Tell me, what does the woman do when she locates the missing money?  Ah, Jesus never says.  Oh, we might guess she places the coin back into her purse.  The danger of coming to conclusions before the incarnate Truth-teller finishes.

With the searched-for piece of silver in her hands, she calls her friends and neighbors.  “Rejoice with me, because I found my lost coin!”  Yes, she celebrates with the coin and the others.  For how can you enjoy the lost becoming found if the coin is absent from celebration?  To do so is like commemorating the Lord’s Supper with Jesus missing.

Now, your heart might go out for a little lamb.  Perhaps, he broke his ankle, or he ate a poisonous weed.  A coin is inanimate, empty of life, unable to understand ideas of lost or found.  Still, the coin-counting woman rejoices and hosts a party.

What governs God’s judgment of us isn’t because we find ourselves estranged from Him.  The coin reveals this.  How can a coin be blamed for being lost?  No, our Redeemer recognizes we are born alienated from Him, which is why He comes to rescue us.

These two stories center on Someone who fixates on recovering what became lost.  The Someone is God; the one separated is you.  The truth revealed is a God who will not stop until He finds what He seeks.  The only ones not sought out are the those who think they need no God to come and rescue them.
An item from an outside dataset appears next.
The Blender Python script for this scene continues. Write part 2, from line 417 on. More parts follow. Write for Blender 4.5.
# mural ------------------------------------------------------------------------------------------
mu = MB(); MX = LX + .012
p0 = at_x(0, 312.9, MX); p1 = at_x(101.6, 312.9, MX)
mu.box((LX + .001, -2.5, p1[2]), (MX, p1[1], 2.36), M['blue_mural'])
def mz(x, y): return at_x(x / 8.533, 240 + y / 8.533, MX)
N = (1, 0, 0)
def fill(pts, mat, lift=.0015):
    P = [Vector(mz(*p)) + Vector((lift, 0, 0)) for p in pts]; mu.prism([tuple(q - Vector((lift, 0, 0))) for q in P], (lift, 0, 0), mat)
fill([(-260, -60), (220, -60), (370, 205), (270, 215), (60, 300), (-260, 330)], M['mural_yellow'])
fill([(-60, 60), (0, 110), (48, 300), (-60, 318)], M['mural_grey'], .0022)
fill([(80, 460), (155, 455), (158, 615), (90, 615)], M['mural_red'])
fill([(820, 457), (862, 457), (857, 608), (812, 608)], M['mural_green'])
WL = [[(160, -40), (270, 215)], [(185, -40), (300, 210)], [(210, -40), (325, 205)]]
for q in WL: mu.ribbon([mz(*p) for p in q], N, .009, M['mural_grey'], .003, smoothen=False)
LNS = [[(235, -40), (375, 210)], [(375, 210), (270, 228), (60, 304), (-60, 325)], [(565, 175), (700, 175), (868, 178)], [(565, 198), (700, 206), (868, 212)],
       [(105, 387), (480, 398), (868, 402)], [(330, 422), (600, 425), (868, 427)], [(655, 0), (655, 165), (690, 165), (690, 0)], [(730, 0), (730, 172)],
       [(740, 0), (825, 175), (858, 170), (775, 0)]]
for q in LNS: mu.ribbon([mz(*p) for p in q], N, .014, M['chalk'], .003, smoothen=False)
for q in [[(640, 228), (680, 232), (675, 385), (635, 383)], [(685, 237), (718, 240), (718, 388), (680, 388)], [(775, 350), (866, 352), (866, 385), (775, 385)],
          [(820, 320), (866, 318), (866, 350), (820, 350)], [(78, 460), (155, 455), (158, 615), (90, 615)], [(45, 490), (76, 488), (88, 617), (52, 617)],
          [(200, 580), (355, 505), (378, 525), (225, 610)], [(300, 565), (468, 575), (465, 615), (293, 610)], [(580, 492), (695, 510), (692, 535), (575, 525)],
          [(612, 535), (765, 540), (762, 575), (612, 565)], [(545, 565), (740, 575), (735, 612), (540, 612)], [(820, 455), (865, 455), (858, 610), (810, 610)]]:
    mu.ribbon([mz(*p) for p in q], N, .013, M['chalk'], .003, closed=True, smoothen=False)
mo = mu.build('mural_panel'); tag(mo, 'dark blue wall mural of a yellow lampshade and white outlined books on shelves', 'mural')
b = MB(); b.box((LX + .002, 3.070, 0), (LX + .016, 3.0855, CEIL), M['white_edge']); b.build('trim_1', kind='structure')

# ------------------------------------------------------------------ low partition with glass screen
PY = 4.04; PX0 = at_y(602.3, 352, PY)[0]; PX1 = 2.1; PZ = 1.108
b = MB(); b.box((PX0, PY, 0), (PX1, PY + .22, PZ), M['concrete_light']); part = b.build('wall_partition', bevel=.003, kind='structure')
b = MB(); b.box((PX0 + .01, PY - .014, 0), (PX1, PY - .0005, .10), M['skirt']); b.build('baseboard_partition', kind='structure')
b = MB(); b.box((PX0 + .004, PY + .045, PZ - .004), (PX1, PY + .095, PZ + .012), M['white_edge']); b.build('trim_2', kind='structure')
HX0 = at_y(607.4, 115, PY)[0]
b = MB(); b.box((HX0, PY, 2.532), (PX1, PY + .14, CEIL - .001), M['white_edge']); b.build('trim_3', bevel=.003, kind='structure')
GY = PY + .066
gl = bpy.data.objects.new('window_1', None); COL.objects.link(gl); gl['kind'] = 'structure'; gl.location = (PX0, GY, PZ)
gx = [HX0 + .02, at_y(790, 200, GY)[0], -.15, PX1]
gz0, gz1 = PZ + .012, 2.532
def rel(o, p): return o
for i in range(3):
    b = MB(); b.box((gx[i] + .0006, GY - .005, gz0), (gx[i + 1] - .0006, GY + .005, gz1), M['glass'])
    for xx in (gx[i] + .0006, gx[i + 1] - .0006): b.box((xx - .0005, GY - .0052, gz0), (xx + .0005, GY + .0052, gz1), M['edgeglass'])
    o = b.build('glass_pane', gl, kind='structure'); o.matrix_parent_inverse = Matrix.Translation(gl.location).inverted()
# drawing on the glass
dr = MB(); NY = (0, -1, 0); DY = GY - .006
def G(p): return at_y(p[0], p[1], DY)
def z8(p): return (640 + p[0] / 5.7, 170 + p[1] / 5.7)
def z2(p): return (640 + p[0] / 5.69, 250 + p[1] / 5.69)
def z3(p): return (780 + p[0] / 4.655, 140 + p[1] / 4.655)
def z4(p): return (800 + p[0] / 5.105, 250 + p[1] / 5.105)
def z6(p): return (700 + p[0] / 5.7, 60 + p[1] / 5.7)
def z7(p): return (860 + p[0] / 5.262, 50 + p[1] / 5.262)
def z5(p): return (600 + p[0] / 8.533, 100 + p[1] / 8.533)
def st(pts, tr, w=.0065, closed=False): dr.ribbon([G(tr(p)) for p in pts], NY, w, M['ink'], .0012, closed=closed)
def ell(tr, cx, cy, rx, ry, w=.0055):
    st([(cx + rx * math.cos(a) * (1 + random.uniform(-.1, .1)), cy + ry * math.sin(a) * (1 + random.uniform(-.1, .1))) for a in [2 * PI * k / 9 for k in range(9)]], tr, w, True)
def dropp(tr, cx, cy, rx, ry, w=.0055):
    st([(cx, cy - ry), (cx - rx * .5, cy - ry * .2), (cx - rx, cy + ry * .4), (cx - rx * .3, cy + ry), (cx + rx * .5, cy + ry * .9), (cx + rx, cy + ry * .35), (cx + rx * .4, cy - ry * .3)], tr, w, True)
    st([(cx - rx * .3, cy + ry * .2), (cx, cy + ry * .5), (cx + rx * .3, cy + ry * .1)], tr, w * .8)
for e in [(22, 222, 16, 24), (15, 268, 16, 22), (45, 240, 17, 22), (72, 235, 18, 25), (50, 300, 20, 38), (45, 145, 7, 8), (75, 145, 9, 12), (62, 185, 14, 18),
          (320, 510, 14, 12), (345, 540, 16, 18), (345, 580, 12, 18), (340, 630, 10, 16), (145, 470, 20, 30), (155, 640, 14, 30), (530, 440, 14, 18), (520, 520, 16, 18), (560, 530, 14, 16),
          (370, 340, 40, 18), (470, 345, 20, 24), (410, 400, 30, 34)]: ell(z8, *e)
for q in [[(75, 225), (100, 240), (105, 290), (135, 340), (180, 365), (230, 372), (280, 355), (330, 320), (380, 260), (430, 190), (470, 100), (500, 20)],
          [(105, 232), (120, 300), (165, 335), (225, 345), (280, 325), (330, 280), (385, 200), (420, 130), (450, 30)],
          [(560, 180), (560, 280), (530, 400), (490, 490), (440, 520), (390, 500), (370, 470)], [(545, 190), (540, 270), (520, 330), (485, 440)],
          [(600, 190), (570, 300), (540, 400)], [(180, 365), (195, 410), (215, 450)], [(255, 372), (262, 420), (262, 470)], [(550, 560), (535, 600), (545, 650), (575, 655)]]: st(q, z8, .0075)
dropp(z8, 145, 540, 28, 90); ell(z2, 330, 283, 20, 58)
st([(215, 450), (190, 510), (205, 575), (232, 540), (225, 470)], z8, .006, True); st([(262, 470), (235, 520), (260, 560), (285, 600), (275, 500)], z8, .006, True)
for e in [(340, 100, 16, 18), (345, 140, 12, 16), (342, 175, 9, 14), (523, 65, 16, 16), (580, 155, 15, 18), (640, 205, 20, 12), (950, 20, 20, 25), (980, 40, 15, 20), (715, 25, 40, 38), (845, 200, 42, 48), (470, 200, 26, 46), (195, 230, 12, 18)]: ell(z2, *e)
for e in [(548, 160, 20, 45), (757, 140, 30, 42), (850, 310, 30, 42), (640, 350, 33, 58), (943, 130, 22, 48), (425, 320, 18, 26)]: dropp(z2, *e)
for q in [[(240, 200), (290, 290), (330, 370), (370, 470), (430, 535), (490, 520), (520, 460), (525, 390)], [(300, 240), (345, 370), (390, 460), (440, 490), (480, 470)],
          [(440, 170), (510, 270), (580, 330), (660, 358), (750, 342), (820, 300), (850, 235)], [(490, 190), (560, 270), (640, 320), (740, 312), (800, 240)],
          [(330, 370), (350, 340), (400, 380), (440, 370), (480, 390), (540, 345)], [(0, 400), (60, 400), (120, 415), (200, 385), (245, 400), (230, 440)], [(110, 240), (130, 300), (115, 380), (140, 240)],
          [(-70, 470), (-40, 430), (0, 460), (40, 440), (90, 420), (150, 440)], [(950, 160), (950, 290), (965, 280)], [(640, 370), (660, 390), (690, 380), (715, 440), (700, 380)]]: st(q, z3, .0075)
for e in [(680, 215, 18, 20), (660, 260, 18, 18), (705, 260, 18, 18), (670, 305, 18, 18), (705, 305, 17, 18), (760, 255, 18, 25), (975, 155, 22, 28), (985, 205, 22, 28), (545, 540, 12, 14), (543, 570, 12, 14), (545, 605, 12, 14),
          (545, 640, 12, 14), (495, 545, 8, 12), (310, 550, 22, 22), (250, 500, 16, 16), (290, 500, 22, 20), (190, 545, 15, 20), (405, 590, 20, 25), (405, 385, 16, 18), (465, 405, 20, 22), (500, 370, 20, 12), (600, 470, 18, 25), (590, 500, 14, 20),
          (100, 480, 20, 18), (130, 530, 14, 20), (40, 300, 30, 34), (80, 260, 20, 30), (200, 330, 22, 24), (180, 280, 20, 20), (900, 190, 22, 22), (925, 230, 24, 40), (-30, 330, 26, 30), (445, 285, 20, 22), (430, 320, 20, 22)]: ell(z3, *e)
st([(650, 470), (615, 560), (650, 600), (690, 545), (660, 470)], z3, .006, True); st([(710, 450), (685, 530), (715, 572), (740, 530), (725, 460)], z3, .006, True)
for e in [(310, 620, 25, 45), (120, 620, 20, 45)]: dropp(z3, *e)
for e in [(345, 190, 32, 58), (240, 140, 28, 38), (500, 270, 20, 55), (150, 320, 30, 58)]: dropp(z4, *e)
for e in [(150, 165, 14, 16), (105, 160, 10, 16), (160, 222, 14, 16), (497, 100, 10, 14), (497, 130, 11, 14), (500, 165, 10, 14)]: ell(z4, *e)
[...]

Let’s pretend you don’t want God as He is.  How He chooses to seek and save doesn’t interest you.  Well, He will not comb the countryside to find you.  For our Lord is a gentleman, forcing Himself on no one.  Faithful to who He is, the Lord searches for the sinner gone astray, not the one who thinks he needs no deliverance.  This truth stands because God forever stands.

Don’t be smug, presuming you are in with God because you suppose so.  This distorted bent within us always keeps in need our Lord’s words of life.  Left on our own, we wander away from our Father above.  The yearnings inside pull us every which way.  So well-worn is this road we tread.  Only Jesus saves.  Whom does He save?  Only somebody who needs finding.

Though you walked away from the Father, when you admit as much in repentance, you are always on the receiving end of His grace.  The Son born of Mary, the eternal Shepherd, flings open the gates to His resplendent realms.  This day, He still does, for such is in His nature, all for you.

Now, if you imagine God smiles on you because of what you do, do not come to His Table.  For you are dealing with Him as someone not needing to repent.  Whenever you do so, you will find judgment, not salvation everlasting.  Not so when you own up to your wandering ways.  Only the lost need saving—and we do, for we are both saint and sinner.  Remember, Jesus dines with sinners.

Though God is perfect and you are not, your seeking Lord still comes to carry You home.  For when you bring nothing but your failings to His Sacred Meal, all is yours.  In the Father’s house, you will rejoice with all the saints and angels.  Amen.